+++ Dataset extract

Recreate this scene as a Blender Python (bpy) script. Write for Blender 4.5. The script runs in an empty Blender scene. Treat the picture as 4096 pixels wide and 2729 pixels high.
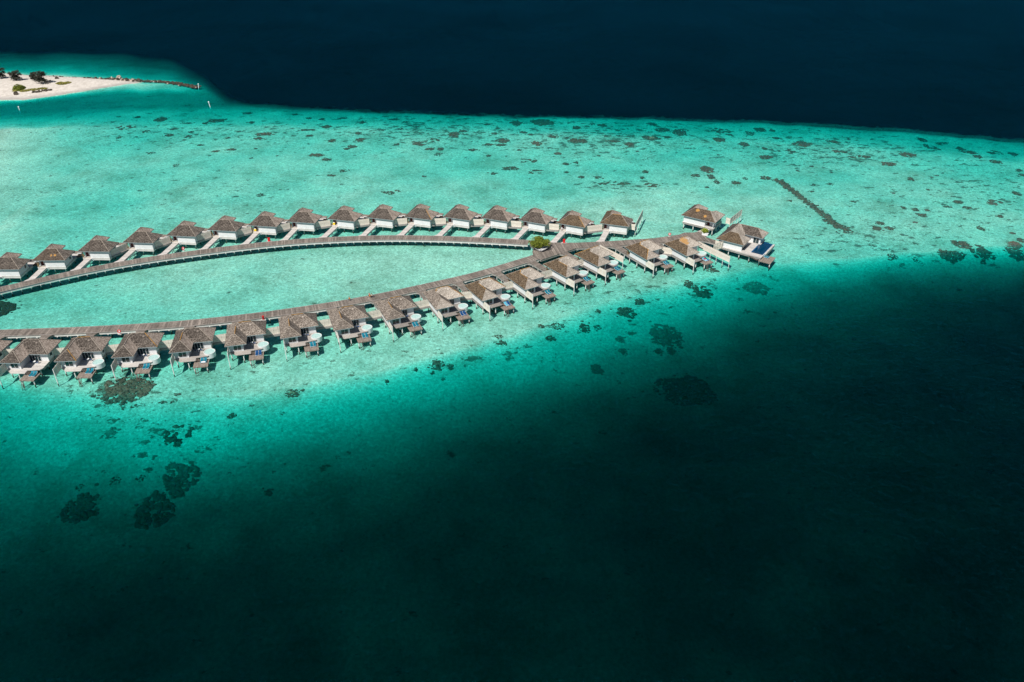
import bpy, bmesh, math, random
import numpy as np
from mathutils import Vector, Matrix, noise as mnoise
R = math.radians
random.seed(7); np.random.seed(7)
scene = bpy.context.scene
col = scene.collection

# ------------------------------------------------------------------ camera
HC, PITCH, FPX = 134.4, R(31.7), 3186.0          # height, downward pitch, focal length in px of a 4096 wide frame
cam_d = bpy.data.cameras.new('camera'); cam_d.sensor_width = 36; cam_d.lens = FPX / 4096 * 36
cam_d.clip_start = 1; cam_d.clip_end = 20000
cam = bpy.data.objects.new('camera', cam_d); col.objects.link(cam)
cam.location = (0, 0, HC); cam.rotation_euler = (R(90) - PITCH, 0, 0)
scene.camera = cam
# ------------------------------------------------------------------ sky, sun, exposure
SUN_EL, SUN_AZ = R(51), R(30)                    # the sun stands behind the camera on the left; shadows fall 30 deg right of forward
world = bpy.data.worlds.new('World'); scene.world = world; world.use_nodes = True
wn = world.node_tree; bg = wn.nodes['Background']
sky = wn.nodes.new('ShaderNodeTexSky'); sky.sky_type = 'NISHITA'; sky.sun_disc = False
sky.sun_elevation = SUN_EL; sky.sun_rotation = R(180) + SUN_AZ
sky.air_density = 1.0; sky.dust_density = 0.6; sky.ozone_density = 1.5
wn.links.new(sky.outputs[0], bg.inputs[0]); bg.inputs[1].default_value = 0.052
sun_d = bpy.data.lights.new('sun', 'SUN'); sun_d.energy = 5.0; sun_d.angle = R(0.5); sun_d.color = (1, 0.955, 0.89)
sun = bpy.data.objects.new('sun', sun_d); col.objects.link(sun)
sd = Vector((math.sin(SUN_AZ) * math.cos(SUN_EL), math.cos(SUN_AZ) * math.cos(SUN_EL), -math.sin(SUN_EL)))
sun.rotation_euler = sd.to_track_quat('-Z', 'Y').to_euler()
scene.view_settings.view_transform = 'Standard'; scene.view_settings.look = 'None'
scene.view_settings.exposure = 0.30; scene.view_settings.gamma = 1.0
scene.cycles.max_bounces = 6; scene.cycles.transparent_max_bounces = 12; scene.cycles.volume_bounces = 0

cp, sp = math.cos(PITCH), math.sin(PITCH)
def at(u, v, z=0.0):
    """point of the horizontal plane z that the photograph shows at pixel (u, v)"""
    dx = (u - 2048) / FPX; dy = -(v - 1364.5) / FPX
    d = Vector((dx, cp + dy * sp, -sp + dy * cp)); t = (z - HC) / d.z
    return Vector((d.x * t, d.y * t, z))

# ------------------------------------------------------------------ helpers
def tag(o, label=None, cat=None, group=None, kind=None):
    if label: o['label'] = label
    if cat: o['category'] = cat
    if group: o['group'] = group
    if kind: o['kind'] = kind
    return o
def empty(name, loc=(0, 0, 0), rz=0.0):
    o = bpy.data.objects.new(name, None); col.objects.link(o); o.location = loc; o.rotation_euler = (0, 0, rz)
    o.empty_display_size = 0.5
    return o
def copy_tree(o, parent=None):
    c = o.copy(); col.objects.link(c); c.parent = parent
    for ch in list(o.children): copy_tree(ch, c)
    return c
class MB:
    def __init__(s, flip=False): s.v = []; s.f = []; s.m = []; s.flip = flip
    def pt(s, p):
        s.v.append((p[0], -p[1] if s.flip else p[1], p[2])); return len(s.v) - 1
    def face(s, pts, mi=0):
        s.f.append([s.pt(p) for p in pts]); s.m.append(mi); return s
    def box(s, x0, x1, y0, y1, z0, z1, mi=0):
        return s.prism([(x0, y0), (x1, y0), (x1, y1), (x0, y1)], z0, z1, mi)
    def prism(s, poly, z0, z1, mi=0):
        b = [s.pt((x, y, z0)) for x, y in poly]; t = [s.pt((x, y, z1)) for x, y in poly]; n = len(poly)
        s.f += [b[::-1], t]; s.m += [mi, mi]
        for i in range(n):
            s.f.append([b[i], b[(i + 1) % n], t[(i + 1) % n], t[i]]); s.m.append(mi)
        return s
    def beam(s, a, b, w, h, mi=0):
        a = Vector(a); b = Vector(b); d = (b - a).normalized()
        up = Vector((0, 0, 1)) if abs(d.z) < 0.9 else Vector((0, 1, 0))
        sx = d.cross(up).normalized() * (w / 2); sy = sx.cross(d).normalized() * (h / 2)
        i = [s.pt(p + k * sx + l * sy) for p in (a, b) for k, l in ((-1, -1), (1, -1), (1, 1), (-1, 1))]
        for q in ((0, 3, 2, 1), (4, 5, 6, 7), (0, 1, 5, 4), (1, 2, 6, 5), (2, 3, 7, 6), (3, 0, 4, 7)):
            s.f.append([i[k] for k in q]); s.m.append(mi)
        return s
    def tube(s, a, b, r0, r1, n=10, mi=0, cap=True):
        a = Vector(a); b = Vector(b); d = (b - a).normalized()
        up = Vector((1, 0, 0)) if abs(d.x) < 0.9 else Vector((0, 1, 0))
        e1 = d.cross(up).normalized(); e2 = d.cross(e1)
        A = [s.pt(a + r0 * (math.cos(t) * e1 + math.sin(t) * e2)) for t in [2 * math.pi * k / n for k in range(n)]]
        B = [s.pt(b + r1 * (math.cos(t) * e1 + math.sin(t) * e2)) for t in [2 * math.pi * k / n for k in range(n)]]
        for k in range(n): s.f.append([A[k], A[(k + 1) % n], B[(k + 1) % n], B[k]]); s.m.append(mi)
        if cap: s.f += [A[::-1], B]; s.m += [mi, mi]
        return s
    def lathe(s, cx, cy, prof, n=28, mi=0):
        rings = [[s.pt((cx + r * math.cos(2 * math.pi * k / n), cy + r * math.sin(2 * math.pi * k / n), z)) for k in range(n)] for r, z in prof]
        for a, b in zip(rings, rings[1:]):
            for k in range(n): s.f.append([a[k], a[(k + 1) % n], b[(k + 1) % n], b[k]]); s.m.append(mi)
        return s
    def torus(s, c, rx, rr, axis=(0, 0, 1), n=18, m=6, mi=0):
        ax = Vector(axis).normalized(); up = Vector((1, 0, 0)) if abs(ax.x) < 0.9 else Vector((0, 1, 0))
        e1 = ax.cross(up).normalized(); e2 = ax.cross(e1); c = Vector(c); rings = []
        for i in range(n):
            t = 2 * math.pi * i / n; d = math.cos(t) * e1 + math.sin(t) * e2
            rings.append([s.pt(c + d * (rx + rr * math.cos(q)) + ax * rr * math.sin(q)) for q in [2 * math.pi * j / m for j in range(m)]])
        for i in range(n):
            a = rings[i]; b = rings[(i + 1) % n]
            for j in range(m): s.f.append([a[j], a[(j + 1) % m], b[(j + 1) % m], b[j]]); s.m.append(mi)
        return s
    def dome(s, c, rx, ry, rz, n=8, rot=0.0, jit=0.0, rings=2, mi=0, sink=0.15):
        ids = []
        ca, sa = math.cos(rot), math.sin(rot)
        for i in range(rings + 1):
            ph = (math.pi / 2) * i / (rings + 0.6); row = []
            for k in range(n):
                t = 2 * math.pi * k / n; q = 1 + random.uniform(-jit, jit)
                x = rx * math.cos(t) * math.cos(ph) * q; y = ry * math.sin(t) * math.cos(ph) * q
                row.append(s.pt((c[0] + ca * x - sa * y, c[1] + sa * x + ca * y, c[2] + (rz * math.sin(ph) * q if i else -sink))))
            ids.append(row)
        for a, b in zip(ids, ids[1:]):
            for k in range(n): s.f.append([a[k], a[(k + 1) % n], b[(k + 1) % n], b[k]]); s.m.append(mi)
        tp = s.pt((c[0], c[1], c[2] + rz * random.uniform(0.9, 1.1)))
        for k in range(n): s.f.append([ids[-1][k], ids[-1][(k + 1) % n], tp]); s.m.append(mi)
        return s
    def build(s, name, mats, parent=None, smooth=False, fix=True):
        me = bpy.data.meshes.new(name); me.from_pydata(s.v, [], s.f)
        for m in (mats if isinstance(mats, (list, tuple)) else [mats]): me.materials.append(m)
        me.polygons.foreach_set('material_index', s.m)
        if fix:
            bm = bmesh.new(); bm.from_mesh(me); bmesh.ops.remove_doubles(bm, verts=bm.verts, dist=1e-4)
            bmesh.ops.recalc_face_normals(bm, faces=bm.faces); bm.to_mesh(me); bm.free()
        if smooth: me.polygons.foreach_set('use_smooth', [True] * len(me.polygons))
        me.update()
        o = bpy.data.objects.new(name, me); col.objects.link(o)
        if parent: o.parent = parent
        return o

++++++

**Work to complete**
Return only the lines running from the top of the data to the line that holds "col = scene.collection". Include both of those lines, but skip the pictures.

**Answer to the task**
Recreate this scene as a Blender Python (bpy) script. Write for Blender 4.5. The script runs in an empty Blender scene. Treat the picture as 4096 pixels wide and 2729 pixels high.
import bpy, bmesh, math, random
import numpy as np
from mathutils import Vector, Matrix, noise as mnoise
R = math.radians
random.seed(7); np.random.seed(7)
scene = bpy.context.scene
col = scene.collection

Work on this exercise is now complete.